## WHAT THE TASK ASKS:
Copy out all the lines exactly. Omit pictures.

"""

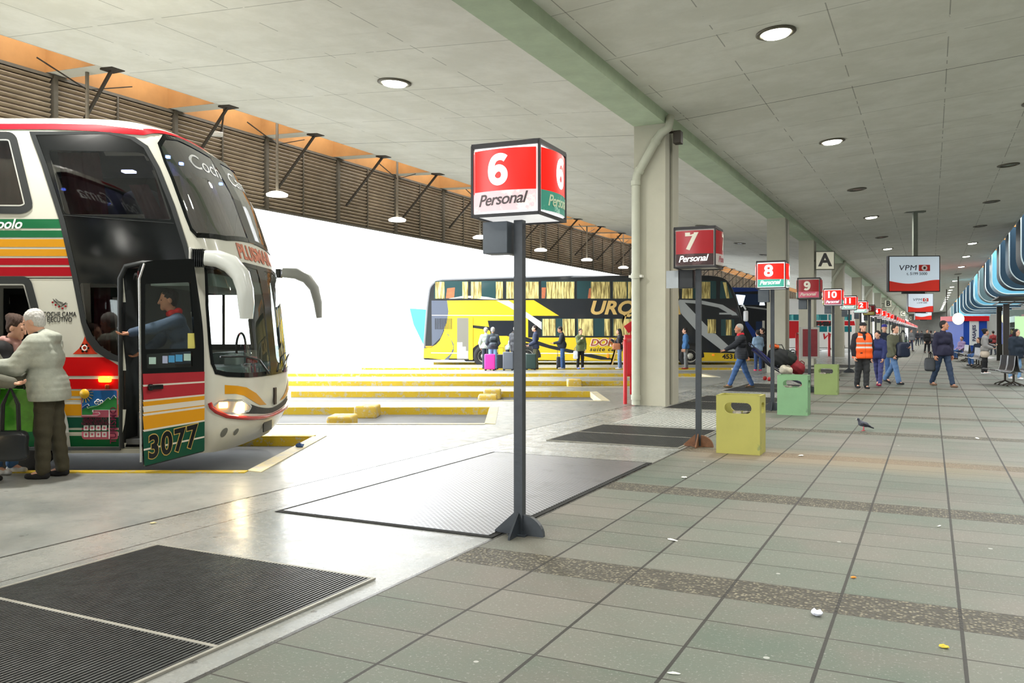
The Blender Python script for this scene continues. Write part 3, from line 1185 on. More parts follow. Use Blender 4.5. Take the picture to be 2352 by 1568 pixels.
# ================================================================== hanging advert boxes and column letters
def advert(px, Z, w, z0, z1, label, first=True):
    t = thing('hanging_advert', label, 'sign', (at(px, Z), Z, 0), R(-4), 'hanging advert light boxes')
    m = MB()
    w2 = w / 2
    m.box(-w2, .0, z0, w2, .22, z1)
    m.obj('case', mat('advert_case', (40, 42, 48), .4), t)
    f = MB()
    e = .035
    zt, zb = z1 - e, z0 + e
    n = 24
    xs = [-w2 + e + (w - 2 * e) * i / n for i in range(n + 1)]
    wave = [zb + (zt - zb) * (.27 + .055 * math.sin(2.6 + 5.2 * (x / w + .5) * 1.05)) for x in xs]
    f.add([(x, -.005, z) for x, z in zip(xs, wave)] + [(x, -.005, zt) for x in xs], [(i, i + 1, i + n + 2, i + n + 1) for i in range(n)], 0)
    f.add([(x, -.005, zb) for x in xs] + [(x, -.005, z) for x, z in zip(xs, wave)], [(i, i + 1, i + n + 2, i + n + 1) for i in range(n)], 1)
    fo = f.obj('face', [mat('advert_pale_blue', (196, 212, 224), .3, emit=(196, 212, 224), estr=.25), mat('advert_red', (214, 52, 40), .3, emit=(214, 52, 40), estr=.1)], t)
    q = MB()
    add_text(q, 'VPM', .30 * w / 1.98, (-.26 * w / 1.98, -.012, z0 + (z1 - z0) * .66), bold=.0, shear=.12, sx=1.2, spacing=1.05)
    q.obj('lettering', mat('advert_navy', (28, 34, 62), .4), fo)
    q = MB()
    s = w / 1.98
    q.box(.17 * s, -.012, z0 + (z1 - z0) * .575, .60 * s, -.008, z0 + (z1 - z0) * .745)
    q.lathe([(.11 * s, -.014), (.105 * s, -.02), (.001, -.02)], (.385 * s, 0, z0 + (z1 - z0) * .66), 20, 1, 'y')
    q.lathe([(.05 * s, -.022), (.045 * s, -.026), (.001, -.026)], (.385 * s, 0, z0 + (z1 - z0) * .66), 20, 2, 'y')
    q.obj('logo', [mat('logo_red', (206, 44, 40), .4), mat('logo_white', (236, 230, 230), .4), mat('logo_dark', (60, 20, 24), .4)], fo)
    q = MB()
    add_text(q, 't. 5199 5000', .155 * s, (.10 * s, -.012, z0 + (z1 - z0) * .5), bold=.002)
    q.obj('phone_number', mat('advert_grey', (84, 92, 104), .4), fo)
    hc = hr(-.56)
    p = MB()
    p.box(.0, .08, z1, .17, .2, hc + .02)
    p.box(-.3, .0, hc - .04, .45, .28, hc + .02)
    p.obj('hanger', mat('hanger_grey', (120, 126, 118), .5, noise=.1), t)
    b = MB()
    b.box(-.42 * s, .02, z0 - .07, .42 * s, .2, z0 - .0)
    b.obj('underside_rail', blk, t)
    return t


advert(2100, 33.5, 1.98, 3.1, 4.53, 'larger hanging advert box with VPM lettering above a red wave')
advert(2114.5, 67.5, 1.98, 3.1, 4.6, 'smaller hanging advert box with VPM lettering just below and behind the larger one')
advert(2121, 102, 1.98, 3.0, 4.6, 'farthest hanging advert box, a tiny white and red square')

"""

## RESPONSE:
The Blender Python script for this scene continues. Write part 3, from line 1185 on. More parts follow. Use Blender 4.5. Take the picture to be 2352 by 1568 pixels.
# ================================================================== hanging advert boxes and column letters
def advert(px, Z, w, z0, z1, label, first=True):
    t = thing('hanging_advert', label, 'sign', (at(px, Z), Z, 0), R(-4), 'hanging advert light boxes')
    m = MB()
    w2 = w / 2
    m.box(-w2, .0, z0, w2, .22, z1)
    m.obj('case', mat('advert_case', (40, 42, 48), .4), t)
    f = MB()
    e = .035
    zt, zb = z1 - e, z0 + e
    n = 24
    xs = [-w2 + e + (w - 2 * e) * i / n for i in range(n + 1)]
    wave = [zb + (zt - zb) * (.27 + .055 * math.sin(2.6 + 5.2 * (x / w + .5) * 1.05)) for x in xs]
    f.add([(x, -.005, z) for x, z in zip(xs, wave)] + [(x, -.005, zt) for x in xs], [(i, i + 1, i + n + 2, i + n + 1) for i in range(n)], 0)
    f.add([(x, -.005, zb) for x in xs] + [(x, -.005, z) for x, z in zip(xs, wave)], [(i, i + 1, i + n + 2, i + n + 1) for i in range(n)], 1)
    fo = f.obj('face', [mat('advert_pale_blue', (196, 212, 224), .3, emit=(196, 212, 224), estr=.25), mat('advert_red', (214, 52, 40), .3, emit=(214, 52, 40), estr=.1)], t)
    q = MB()
    add_text(q, 'VPM', .30 * w / 1.98, (-.26 * w / 1.98, -.012, z0 + (z1 - z0) * .66), bold=.0, shear=.12, sx=1.2, spacing=1.05)
    q.obj('lettering', mat('advert_navy', (28, 34, 62), .4), fo)
    q = MB()
    s = w / 1.98
    q.box(.17 * s, -.012, z0 + (z1 - z0) * .575, .60 * s, -.008, z0 + (z1 - z0) * .745)
    q.lathe([(.11 * s, -.014), (.105 * s, -.02), (.001, -.02)], (.385 * s, 0, z0 + (z1 - z0) * .66), 20, 1, 'y')
    q.lathe([(.05 * s, -.022), (.045 * s, -.026), (.001, -.026)], (.385 * s, 0, z0 + (z1 - z0) * .66), 20, 2, 'y')
    q.obj('logo', [mat('logo_red', (206, 44, 40), .4), mat('logo_white', (236, 230, 230), .4), mat('logo_dark', (60, 20, 24), .4)], fo)
    q = MB()
    add_text(q, 't. 5199 5000', .155 * s, (.10 * s, -.012, z0 + (z1 - z0) * .5), bold=.002)
    q.obj('phone_number', mat('advert_grey', (84, 92, 104), .4), fo)
    hc = hr(-.56)
    p = MB()
    p.box(.0, .08, z1, .17, .2, hc + .02)
    p.box(-.3, .0, hc - .04, .45, .28, hc + .02)
    p.obj('hanger', mat('hanger_grey', (120, 126, 118), .5, noise=.1), t)
    b = MB()
    b.box(-.42 * s, .02, z0 - .07, .42 * s, .2, z0 - .0)
    b.obj('underside_rail', blk, t)
    return t


advert(2100, 33.5, 1.98, 3.1, 4.53, 'larger hanging advert box with VPM lettering above a red wave')
advert(2114.5, 67.5, 1.98, 3.1, 4.6, 'smaller hanging advert box with VPM lettering just below and behind the larger one')
advert(2121, 102, 1.98, 3.0, 4.6, 'farthest hanging advert box, a tiny white and red square')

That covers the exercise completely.